Aimogasta, Argentina – A Night in the Olive Grove


Route La Rioja, Argentina – Aimogasta, Argentina (RN75)
Distance 114Km
Travel Time 3 hours (detour in Sanagasta)
Road Conditions Good Tarmac
Weather Warm, Sunny
Terrain Dry, Flat with some climbs & mountian views
Food and Petrol
Accommodation Camping in Olive Grove, Aimogasta


Aimogasta is a small town about an hour North of La Rioja, so it’s not too far back to La Rioja if the bike gives us more trouble. Also it’s a small dot on the map, thus we expect to encounter no problems with accommodation.


The road is good and mostly flat with beautiful mountains in the distance, but you cross one mountain range and thereby ride through a most spectacular valley – gorgeous!


Approaching the town, we get a sense that the place is rather big. Big warehouses scattered between square miles of olive plantations.


As luck has it, there’s hardly any accommodation around here at all. The hospedaje at the plaza is full. There’s a posh-looking hotel up the street from that, which charges about 400Pesos a night. We head out on a sand track for a few kilometres, hoping to find something on the outskirts, but nothing. There’s a parilla (braai/BBQ) restaurant out there in the middle of the olive groves, but it’s not an accommodation. The guys there tell us about “El Turko” another place near the bus terminal in town, and judging by the name we think we’ve struck it lucky. We go to check it out. They charge 120 a night and it’s a flea pit! Shit! What is is with accommodation in this part of the country?!

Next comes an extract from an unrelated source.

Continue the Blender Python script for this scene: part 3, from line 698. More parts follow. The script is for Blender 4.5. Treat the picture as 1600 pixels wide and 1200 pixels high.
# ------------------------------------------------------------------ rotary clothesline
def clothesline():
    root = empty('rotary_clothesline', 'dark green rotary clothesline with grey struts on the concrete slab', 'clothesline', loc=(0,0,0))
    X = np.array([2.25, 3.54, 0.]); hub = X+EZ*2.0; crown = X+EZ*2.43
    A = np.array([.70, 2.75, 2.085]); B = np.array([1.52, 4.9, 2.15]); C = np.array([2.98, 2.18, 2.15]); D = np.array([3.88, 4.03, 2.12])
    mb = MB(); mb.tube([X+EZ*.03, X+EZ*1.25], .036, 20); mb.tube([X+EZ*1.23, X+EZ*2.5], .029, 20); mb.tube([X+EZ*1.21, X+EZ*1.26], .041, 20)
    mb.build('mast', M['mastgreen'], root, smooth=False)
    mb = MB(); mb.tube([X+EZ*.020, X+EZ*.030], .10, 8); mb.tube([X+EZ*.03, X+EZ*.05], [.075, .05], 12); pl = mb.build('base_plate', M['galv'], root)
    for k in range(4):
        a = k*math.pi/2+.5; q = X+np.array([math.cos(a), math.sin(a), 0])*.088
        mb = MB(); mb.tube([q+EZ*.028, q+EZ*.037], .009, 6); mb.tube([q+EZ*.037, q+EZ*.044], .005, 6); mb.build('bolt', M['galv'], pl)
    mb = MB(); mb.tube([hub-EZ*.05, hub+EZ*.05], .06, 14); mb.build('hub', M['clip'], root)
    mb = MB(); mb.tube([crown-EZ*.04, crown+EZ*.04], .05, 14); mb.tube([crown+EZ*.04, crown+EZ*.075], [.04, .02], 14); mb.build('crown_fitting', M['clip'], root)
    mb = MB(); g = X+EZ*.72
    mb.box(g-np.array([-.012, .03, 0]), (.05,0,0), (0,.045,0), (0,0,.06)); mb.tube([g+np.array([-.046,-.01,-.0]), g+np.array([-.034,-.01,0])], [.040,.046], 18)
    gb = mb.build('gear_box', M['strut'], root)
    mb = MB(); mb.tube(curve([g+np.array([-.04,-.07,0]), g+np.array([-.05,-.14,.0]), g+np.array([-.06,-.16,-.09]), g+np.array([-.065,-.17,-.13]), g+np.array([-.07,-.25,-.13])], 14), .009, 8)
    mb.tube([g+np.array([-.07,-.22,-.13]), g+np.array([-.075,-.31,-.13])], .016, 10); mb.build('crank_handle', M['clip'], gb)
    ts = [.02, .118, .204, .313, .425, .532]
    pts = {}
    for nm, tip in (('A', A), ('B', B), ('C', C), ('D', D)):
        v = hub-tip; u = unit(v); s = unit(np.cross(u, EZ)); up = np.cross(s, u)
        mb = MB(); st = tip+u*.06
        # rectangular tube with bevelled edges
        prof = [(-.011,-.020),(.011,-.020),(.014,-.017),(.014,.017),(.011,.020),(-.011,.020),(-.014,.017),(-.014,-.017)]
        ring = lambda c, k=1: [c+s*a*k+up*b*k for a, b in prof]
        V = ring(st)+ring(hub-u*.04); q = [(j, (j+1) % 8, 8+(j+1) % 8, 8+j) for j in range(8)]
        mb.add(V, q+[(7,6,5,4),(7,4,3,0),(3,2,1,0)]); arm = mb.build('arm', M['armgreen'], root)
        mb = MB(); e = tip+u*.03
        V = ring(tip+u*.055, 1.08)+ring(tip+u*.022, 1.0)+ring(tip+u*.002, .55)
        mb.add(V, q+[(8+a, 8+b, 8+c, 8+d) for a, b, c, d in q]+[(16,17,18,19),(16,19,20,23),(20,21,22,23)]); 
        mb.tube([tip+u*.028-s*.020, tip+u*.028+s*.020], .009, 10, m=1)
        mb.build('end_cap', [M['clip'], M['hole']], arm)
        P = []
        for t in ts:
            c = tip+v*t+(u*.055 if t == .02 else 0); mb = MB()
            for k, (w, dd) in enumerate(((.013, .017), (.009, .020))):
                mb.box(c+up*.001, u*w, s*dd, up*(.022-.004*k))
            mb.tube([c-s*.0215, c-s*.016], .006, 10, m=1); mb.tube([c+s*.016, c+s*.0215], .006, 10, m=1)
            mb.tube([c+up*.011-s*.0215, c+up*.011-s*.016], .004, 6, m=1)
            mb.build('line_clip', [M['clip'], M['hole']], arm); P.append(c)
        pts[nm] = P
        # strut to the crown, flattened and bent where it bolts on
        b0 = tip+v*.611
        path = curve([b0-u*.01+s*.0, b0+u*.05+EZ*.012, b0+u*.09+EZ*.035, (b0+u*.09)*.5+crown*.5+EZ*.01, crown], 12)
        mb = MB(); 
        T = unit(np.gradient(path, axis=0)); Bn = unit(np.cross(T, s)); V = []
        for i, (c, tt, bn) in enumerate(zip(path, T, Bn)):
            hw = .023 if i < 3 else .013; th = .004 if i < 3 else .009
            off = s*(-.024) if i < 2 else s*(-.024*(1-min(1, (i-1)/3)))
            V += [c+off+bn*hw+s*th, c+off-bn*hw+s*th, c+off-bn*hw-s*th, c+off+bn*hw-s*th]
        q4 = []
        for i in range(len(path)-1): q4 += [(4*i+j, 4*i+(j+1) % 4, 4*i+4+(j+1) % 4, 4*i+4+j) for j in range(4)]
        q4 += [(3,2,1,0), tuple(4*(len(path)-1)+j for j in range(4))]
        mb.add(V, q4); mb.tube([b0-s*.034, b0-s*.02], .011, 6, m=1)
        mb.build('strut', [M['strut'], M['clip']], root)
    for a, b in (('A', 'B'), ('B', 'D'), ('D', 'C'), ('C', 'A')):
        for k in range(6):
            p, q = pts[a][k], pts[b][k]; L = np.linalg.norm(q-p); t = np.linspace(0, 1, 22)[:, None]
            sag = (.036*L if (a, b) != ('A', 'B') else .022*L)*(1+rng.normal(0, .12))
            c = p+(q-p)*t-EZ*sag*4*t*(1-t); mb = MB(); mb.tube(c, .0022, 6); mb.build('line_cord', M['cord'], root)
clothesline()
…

Once again it’s late afternoon and we’re desperate. We have to choose between driving another 2 hours in the dark, which is dangerous, or finding a place to camp, but nights are cold out here in the mountains.

We take a chance, ride back to the parilla restaurant up the sand road (Parilla El Christo, Av. Castro Barros, S/N Aimogasta / 03827-15655321) and ask whether we can camp out on their lawn. Luck has it that the owner’s son-in-law, Eugene, is there and he agrees. He shows us a nice spot right in their olive grove to pitch our tent and even cuts up a few large nylon sacks to lay underneath it. Excellent! We know it gets cold here at night and we only have summer sleeping bags but we recon we’ll manage somehow, and it can’t be worse than getting eaten alive by the bugs in El Turco!


At night we have dinner at the Parilla El Christo restaurant. Eugene and the Patron, Fred, serve us up a feast for kings. A healthy mixed salad, potato chips fried in olive oil and a meat BBQ that leaves nothing to be desired: biffe chorizo (a kind of tender loin or filet steak), a tangy pork-beef chorizo sausage, grilled blood sausage, beef ribs, grilled stomach strips and a gland from the cow’s neck. And of course, fresh green and black olives from the local harvest. There’s so much meat on the table that we can’t finish it but we try hard, and it’s absolutely delightful! We wash is down with some dark Salta beer, some Argentinian wine and, to aid the digestion, some dark Dominican rum, as we soak up the warmth from the large open fireplace beside us.

Sated and buzzing with comfort, we retire to our tent and get our much needed rest. We couldn’t have wished for a better end to our day. I have to send my family out here for a meal! This place is fantastic. And it’s been running for eighteen years.


Our deepest gratitude goes out to the Cordoba family, who so kindly gave us a place to stay in their olive grove (awesome!) and showed us some of the best dining Argentina has to offer, without a doubt. May you live long and prosper! We hope we can return again some day!


And folks, seriously: if you are ever passing this town you’re doing yourself a great disservice if you do not stop by Parilla El Christo for a meal. Do it!